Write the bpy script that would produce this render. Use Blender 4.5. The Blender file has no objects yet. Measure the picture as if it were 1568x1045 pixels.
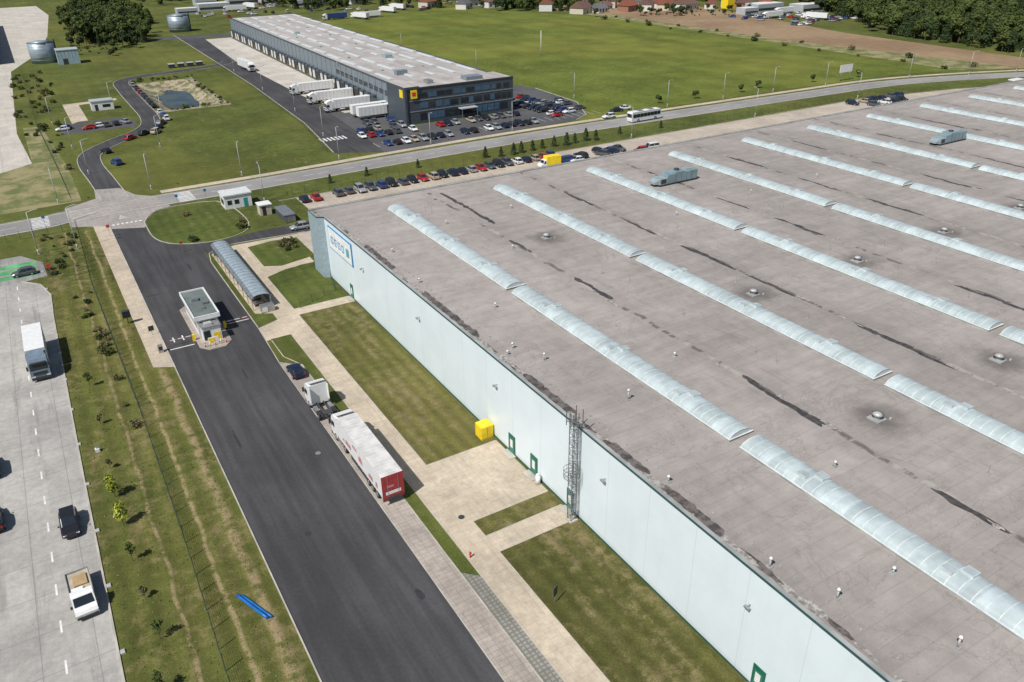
import bpy, bmesh, math, random
from mathutils import Vector, Matrix, noise as mnoise
R=random.Random(7)
scene=bpy.context.scene
COL=scene.collection
# ------------------------------------------------------------------ nodes
class NT:
    def __init__(s,name):
        s.m=bpy.data.materials.new(name); s.m.use_nodes=True
        s.t=s.m.node_tree; s.b=s.t.nodes['Principled BSDF']
        s._pos=None
    def n(s,t): return s.t.nodes.new(t)
    def l(s,a,b): s.t.links.new(a,b)
    def put(s,sock,v):
        if isinstance(v,(int,float)): sock.default_value=v
        elif isinstance(v,(tuple,list)):
            sock.default_value=tuple(v)+((1,) if len(v)==3 and sock.type=='RGBA' else ())
        else: s.l(v,sock)
    def pos(s):
        if s._pos is None:
            g=s.n('ShaderNodeNewGeometry'); s._pos=g.outputs['Position']
            x=s.n('ShaderNodeSeparateXYZ'); s.l(s._pos,x.inputs[0]); s.X,s.Y,s.Z=x.outputs
        return s._pos
    def local(s):
        g=s.n('ShaderNodeTexCoord'); s._pos=g.outputs['Object']
        x=s.n('ShaderNodeSeparateXYZ'); s.l(s._pos,x.inputs[0]); s.X,s.Y,s.Z=x.outputs
        return s._pos
    def math(s,op,a,b=0.0,c=0.0,clamp=False):
        n=s.n('ShaderNodeMath'); n.operation=op; n.use_clamp=clamp
        for i,v in enumerate((a,b,c)): s.put(n.inputs[i],v)
        return n.outputs[0]
    def noise(s,scale,detail=4,rough=.55,vec=None,stretch=None,dist=0):
        n=s.n('ShaderNodeTexNoise'); v=vec or s.pos()
        if stretch:
            mp=s.n('ShaderNodeMapping'); mp.inputs['Scale'].default_value=stretch; s.l(v,mp.inputs[0]); v=mp.outputs[0]
        s.l(v,n.inputs['Vector']); n.inputs['Scale'].default_value=scale
        n.inputs['Detail'].default_value=detail; n.inputs['Roughness'].default_value=rough
        n.inputs['Distortion'].default_value=dist
        return n.outputs['Fac']
    def step(s,v,a,b,lo=0.0,hi=1.0):
        n=s.n('ShaderNodeMapRange'); n.interpolation_type='SMOOTHSTEP'
        s.put(n.inputs[0],v); s.put(n.inputs[1],a); s.put(n.inputs[2],b); n.inputs[3].default_value=lo; n.inputs[4].default_value=hi
        return n.outputs[0]
    def mix(s,f,a,b,mode='MIX'):
        n=s.n('ShaderNodeMix'); n.data_type='RGBA'; n.blend_type=mode
        s.put(n.inputs[0],f); s.put(n.inputs[6],a); s.put(n.inputs[7],b); return n.outputs[2]
    def scale(s,c,f):
        n=s.n('ShaderNodeVectorMath'); n.operation='SCALE'
        s.put(n.inputs[0],c); s.put(n.inputs['Scale'],f); return n.outputs[0]
    def line(s,coord,period,width,off=0.0):
        a=s.math('DIVIDE',s.math('ADD',coord,off),period); f=s.math('FRACT',a)
        d=s.math('ABSOLUTE',s.math('SUBTRACT',f,.5))
        return s.step(d,.5-width/period,.5-width/period*.4)
    def out(s,c,rough=.8,bump=None,bs=.3,bd=.05,metal=0,spec=None):
        s.put(s.b.inputs['Base Color'],c); s.put(s.b.inputs['Roughness'],rough)
        s.b.inputs['Metallic'].default_value=metal
        if spec is not None: s.b.inputs['Specular IOR Level'].default_value=spec
        if bump is not None:
            b=s.n('ShaderNodeBump'); b.inputs['Strength'].default_value=bs; b.inputs['Distance'].default_value=bd
            s.l(bump,b.inputs['Height']); s.l(b.outputs[0],s.b.inputs['Normal'])
        return s.m
_pm={}
def P(name,c,rough=.5,metal=0,var=.12,sc=1.5):
    if name in _pm: return _pm[name]
    t=NT(name); t.local(); n=t.noise(sc,5)
    m=t.out(t.scale(c,t.step(n,.3,.7,1-var,1+var)),rough,metal=metal)
    _pm[name]=m; return m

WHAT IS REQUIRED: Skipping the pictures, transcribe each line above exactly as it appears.

FINISHED TASK:
Write the bpy script that would produce this render. Use Blender 4.5. The Blender file has no objects yet. Measure the picture as if it were 1568x1045 pixels.
import bpy, bmesh, math, random
from mathutils import Vector, Matrix, noise as mnoise
R=random.Random(7)
scene=bpy.context.scene
COL=scene.collection
# ------------------------------------------------------------------ nodes
class NT:
    def __init__(s,name):
        s.m=bpy.data.materials.new(name); s.m.use_nodes=True
        s.t=s.m.node_tree; s.b=s.t.nodes['Principled BSDF']
        s._pos=None
    def n(s,t): return s.t.nodes.new(t)
    def l(s,a,b): s.t.links.new(a,b)
    def put(s,sock,v):
        if isinstance(v,(int,float)): sock.default_value=v
        elif isinstance(v,(tuple,list)):
            sock.default_value=tuple(v)+((1,) if len(v)==3 and sock.type=='RGBA' else ())
        else: s.l(v,sock)
    def pos(s):
        if s._pos is None:
            g=s.n('ShaderNodeNewGeometry'); s._pos=g.outputs['Position']
            x=s.n('ShaderNodeSeparateXYZ'); s.l(s._pos,x.inputs[0]); s.X,s.Y,s.Z=x.outputs
        return s._pos
    def local(s):
        g=s.n('ShaderNodeTexCoord'); s._pos=g.outputs['Object']
        x=s.n('ShaderNodeSeparateXYZ'); s.l(s._pos,x.inputs[0]); s.X,s.Y,s.Z=x.outputs
        return s._pos
    def math(s,op,a,b=0.0,c=0.0,clamp=False):
        n=s.n('ShaderNodeMath'); n.operation=op; n.use_clamp=clamp
        for i,v in enumerate((a,b,c)): s.put(n.inputs[i],v)
        return n.outputs[0]
    def noise(s,scale,detail=4,rough=.55,vec=None,stretch=None,dist=0):
        n=s.n('ShaderNodeTexNoise'); v=vec or s.pos()
        if stretch:
            mp=s.n('ShaderNodeMapping'); mp.inputs['Scale'].default_value=stretch; s.l(v,mp.inputs[0]); v=mp.outputs[0]
        s.l(v,n.inputs['Vector']); n.inputs['Scale'].default_value=scale
        n.inputs['Detail'].default_value=detail; n.inputs['Roughness'].default_value=rough
        n.inputs['Distortion'].default_value=dist
        return n.outputs['Fac']
    def step(s,v,a,b,lo=0.0,hi=1.0):
        n=s.n('ShaderNodeMapRange'); n.interpolation_type='SMOOTHSTEP'
        s.put(n.inputs[0],v); s.put(n.inputs[1],a); s.put(n.inputs[2],b); n.inputs[3].default_value=lo; n.inputs[4].default_value=hi
        return n.outputs[0]
    def mix(s,f,a,b,mode='MIX'):
        n=s.n('ShaderNodeMix'); n.data_type='RGBA'; n.blend_type=mode
        s.put(n.inputs[0],f); s.put(n.inputs[6],a); s.put(n.inputs[7],b); return n.outputs[2]
    def scale(s,c,f):
        n=s.n('ShaderNodeVectorMath'); n.operation='SCALE'
        s.put(n.inputs[0],c); s.put(n.inputs['Scale'],f); return n.outputs[0]
    def line(s,coord,period,width,off=0.0):
        a=s.math('DIVIDE',s.math('ADD',coord,off),period); f=s.math('FRACT',a)
        d=s.math('ABSOLUTE',s.math('SUBTRACT',f,.5))
        return s.step(d,.5-width/period,.5-width/period*.4)
    def out(s,c,rough=.8,bump=None,bs=.3,bd=.05,metal=0,spec=None):
        s.put(s.b.inputs['Base Color'],c); s.put(s.b.inputs['Roughness'],rough)
        s.b.inputs['Metallic'].default_value=metal
        if spec is not None: s.b.inputs['Specular IOR Level'].default_value=spec
        if bump is not None:
            b=s.n('ShaderNodeBump'); b.inputs['Strength'].default_value=bs; b.inputs['Distance'].default_value=bd
            s.l(bump,b.inputs['Height']); s.l(b.outputs[0],s.b.inputs['Normal'])
        return s.m
_pm={}
def P(name,c,rough=.5,metal=0,var=.12,sc=1.5):
    if name in _pm: return _pm[name]
    t=NT(name); t.local(); n=t.noise(sc,5)
    m=t.out(t.scale(c,t.step(n,.3,.7,1-var,1+var)),rough,metal=metal)
    _pm[name]=m; return m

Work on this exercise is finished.